Scripts that build scenes

- - - - -

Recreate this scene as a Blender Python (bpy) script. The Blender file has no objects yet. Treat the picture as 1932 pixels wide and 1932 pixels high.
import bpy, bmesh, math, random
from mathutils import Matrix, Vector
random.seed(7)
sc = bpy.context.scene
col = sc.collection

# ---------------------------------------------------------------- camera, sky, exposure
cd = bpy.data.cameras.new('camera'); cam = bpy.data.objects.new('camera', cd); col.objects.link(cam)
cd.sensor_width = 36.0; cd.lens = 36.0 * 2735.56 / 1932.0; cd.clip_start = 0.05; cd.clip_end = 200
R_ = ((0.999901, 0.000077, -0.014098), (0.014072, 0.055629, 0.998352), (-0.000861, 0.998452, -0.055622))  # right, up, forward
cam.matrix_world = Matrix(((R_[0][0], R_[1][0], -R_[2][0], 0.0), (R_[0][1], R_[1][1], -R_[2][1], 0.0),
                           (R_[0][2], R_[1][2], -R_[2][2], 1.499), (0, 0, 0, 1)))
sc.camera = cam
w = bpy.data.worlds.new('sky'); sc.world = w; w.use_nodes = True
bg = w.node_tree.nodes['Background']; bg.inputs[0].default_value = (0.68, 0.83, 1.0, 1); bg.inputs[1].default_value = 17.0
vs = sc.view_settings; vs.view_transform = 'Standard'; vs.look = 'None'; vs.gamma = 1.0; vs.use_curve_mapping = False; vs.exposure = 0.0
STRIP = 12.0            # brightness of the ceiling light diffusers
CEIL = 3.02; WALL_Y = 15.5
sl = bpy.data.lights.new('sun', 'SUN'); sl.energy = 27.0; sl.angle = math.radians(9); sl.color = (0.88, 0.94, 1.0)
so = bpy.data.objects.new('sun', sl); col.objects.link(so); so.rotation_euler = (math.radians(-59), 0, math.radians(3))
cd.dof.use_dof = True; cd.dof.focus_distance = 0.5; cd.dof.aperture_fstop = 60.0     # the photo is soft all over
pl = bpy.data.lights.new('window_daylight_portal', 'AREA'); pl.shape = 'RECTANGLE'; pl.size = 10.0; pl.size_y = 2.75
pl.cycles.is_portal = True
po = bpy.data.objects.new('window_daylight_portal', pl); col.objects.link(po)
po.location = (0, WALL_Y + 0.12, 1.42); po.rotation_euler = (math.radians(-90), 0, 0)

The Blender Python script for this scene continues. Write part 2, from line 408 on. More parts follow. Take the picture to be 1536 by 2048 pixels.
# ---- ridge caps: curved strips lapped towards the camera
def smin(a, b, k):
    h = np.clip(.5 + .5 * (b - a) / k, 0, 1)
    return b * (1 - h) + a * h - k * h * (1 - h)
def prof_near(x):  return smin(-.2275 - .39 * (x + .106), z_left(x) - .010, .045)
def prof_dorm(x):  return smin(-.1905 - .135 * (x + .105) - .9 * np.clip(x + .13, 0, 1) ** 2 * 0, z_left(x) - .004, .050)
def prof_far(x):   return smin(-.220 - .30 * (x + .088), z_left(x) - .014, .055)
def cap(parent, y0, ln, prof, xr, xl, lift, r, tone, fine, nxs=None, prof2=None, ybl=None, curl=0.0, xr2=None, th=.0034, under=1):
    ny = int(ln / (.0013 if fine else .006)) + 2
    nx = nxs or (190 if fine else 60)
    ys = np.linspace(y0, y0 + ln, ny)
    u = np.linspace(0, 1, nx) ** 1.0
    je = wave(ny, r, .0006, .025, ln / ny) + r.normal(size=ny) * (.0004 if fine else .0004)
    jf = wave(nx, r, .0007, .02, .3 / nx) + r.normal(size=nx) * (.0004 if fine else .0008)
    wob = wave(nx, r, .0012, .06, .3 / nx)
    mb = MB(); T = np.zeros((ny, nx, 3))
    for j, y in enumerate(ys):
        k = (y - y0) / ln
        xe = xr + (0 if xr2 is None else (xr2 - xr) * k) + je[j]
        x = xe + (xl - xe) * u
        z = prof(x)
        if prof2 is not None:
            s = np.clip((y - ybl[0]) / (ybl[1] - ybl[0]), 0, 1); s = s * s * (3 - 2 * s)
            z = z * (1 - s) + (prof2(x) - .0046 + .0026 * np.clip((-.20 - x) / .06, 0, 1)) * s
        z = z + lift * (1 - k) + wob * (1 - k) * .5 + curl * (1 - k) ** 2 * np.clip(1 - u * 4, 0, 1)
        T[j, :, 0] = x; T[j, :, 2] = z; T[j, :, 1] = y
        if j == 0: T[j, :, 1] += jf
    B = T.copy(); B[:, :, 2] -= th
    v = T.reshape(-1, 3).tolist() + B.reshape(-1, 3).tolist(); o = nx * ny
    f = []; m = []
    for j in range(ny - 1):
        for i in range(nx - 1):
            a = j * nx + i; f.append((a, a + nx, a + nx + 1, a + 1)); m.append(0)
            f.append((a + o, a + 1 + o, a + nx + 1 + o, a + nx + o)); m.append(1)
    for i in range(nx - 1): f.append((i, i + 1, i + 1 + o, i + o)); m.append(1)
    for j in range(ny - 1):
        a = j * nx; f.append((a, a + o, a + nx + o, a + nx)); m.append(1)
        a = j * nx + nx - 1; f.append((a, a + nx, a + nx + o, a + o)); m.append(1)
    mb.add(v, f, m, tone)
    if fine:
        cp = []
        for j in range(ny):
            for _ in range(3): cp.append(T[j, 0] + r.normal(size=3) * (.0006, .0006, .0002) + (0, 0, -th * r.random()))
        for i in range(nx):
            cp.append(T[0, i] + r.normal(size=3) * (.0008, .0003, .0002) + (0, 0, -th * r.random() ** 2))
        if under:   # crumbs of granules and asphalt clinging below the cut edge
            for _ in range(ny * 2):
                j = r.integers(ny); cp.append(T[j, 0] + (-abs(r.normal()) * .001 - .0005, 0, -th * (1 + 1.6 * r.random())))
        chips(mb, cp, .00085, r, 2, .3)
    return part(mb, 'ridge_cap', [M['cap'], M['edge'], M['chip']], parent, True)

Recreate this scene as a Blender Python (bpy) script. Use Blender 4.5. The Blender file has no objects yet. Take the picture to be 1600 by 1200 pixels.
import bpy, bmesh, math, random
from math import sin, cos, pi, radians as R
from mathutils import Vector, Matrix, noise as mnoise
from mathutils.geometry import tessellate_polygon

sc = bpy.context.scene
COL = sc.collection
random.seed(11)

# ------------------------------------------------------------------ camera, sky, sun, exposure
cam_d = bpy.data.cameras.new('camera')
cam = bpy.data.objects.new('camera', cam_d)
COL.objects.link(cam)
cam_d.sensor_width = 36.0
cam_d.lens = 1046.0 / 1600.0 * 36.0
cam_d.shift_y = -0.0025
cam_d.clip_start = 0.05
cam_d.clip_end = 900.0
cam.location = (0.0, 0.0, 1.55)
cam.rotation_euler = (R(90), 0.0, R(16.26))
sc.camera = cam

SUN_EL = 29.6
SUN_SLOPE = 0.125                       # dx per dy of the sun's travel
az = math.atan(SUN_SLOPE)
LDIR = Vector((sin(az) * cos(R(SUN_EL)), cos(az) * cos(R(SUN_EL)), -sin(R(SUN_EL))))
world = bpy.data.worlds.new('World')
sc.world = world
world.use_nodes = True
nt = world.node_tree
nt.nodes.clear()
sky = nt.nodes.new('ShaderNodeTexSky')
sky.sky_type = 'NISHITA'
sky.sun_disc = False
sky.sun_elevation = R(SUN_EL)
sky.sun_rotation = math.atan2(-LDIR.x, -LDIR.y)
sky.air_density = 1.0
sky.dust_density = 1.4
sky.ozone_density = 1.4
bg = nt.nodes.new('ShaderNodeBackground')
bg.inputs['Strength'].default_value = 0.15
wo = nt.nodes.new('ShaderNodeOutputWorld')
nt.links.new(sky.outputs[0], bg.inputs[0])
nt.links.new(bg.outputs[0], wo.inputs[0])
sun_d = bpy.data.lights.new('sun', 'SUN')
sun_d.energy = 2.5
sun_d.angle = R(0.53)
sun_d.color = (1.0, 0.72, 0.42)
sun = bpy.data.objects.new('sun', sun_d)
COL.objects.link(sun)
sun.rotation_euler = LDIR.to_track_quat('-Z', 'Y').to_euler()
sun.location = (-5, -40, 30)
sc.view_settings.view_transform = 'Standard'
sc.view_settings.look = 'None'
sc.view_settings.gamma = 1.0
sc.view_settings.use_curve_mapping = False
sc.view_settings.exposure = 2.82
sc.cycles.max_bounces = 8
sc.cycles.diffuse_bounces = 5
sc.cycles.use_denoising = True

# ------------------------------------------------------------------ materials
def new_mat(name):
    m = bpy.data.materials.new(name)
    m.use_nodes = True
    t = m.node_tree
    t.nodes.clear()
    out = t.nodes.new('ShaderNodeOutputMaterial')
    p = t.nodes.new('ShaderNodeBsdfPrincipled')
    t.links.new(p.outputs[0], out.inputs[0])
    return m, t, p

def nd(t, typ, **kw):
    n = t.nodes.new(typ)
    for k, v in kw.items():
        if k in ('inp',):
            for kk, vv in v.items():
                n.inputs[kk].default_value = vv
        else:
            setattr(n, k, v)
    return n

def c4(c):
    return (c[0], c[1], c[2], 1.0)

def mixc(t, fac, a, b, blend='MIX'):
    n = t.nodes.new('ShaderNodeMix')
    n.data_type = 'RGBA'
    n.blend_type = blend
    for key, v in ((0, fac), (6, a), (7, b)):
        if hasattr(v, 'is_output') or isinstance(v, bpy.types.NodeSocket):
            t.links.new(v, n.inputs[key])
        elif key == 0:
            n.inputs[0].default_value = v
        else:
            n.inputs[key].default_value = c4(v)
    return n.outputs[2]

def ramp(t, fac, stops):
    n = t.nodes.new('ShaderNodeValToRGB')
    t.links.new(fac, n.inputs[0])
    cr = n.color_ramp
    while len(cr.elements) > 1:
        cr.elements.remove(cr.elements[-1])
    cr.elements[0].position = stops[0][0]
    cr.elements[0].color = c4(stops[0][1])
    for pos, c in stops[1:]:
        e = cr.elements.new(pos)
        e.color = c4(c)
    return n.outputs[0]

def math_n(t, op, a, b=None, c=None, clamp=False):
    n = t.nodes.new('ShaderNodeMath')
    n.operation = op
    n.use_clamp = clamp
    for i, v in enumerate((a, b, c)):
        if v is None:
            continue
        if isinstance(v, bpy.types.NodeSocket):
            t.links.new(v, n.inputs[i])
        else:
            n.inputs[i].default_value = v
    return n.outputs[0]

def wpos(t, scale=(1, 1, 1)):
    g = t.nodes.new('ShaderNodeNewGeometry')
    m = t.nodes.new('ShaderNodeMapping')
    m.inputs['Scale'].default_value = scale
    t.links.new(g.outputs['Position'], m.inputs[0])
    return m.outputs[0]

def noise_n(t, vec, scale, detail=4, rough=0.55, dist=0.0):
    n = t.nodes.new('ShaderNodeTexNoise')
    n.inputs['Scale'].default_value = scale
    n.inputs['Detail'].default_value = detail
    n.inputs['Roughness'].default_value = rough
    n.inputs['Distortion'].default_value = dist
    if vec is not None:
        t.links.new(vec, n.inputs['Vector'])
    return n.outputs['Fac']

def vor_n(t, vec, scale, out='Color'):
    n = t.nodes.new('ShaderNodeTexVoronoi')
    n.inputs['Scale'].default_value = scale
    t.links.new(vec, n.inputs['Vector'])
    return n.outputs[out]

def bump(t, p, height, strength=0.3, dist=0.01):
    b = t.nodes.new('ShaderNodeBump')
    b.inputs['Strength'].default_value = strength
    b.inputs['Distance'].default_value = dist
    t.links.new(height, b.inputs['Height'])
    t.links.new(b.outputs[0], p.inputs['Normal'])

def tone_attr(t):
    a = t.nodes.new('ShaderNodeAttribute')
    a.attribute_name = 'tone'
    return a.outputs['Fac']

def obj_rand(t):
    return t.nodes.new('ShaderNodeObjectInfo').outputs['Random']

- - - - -

Write out the records exactly, starting at the first line and stopping after the line that contains "po.location = (0, WALL_Y".

Recreate this scene as a Blender Python (bpy) script. The Blender file has no objects yet. Treat the picture as 1932 pixels wide and 1932 pixels high.
import bpy, bmesh, math, random
from mathutils import Matrix, Vector
random.seed(7)
sc = bpy.context.scene
col = sc.collection

# ---------------------------------------------------------------- camera, sky, exposure
cd = bpy.data.cameras.new('camera'); cam = bpy.data.objects.new('camera', cd); col.objects.link(cam)
cd.sensor_width = 36.0; cd.lens = 36.0 * 2735.56 / 1932.0; cd.clip_start = 0.05; cd.clip_end = 200
R_ = ((0.999901, 0.000077, -0.014098), (0.014072, 0.055629, 0.998352), (-0.000861, 0.998452, -0.055622))  # right, up, forward
cam.matrix_world = Matrix(((R_[0][0], R_[1][0], -R_[2][0], 0.0), (R_[0][1], R_[1][1], -R_[2][1], 0.0),
                           (R_[0][2], R_[1][2], -R_[2][2], 1.499), (0, 0, 0, 1)))
sc.camera = cam
w = bpy.data.worlds.new('sky'); sc.world = w; w.use_nodes = True
bg = w.node_tree.nodes['Background']; bg.inputs[0].default_value = (0.68, 0.83, 1.0, 1); bg.inputs[1].default_value = 17.0
vs = sc.view_settings; vs.view_transform = 'Standard'; vs.look = 'None'; vs.gamma = 1.0; vs.use_curve_mapping = False; vs.exposure = 0.0
STRIP = 12.0            # brightness of the ceiling light diffusers
CEIL = 3.02; WALL_Y = 15.5
sl = bpy.data.lights.new('sun', 'SUN'); sl.energy = 27.0; sl.angle = math.radians(9); sl.color = (0.88, 0.94, 1.0)
so = bpy.data.objects.new('sun', sl); col.objects.link(so); so.rotation_euler = (math.radians(-59), 0, math.radians(3))
cd.dof.use_dof = True; cd.dof.focus_distance = 0.5; cd.dof.aperture_fstop = 60.0     # the photo is soft all over
pl = bpy.data.lights.new('window_daylight_portal', 'AREA'); pl.shape = 'RECTANGLE'; pl.size = 10.0; pl.size_y = 2.75
pl.cycles.is_portal = True
po = bpy.data.objects.new('window_daylight_portal', pl); col.objects.link(po)
po.location = (0, WALL_Y + 0.12, 1.42); po.rotation_euler = (math.radians(-90), 0, 0)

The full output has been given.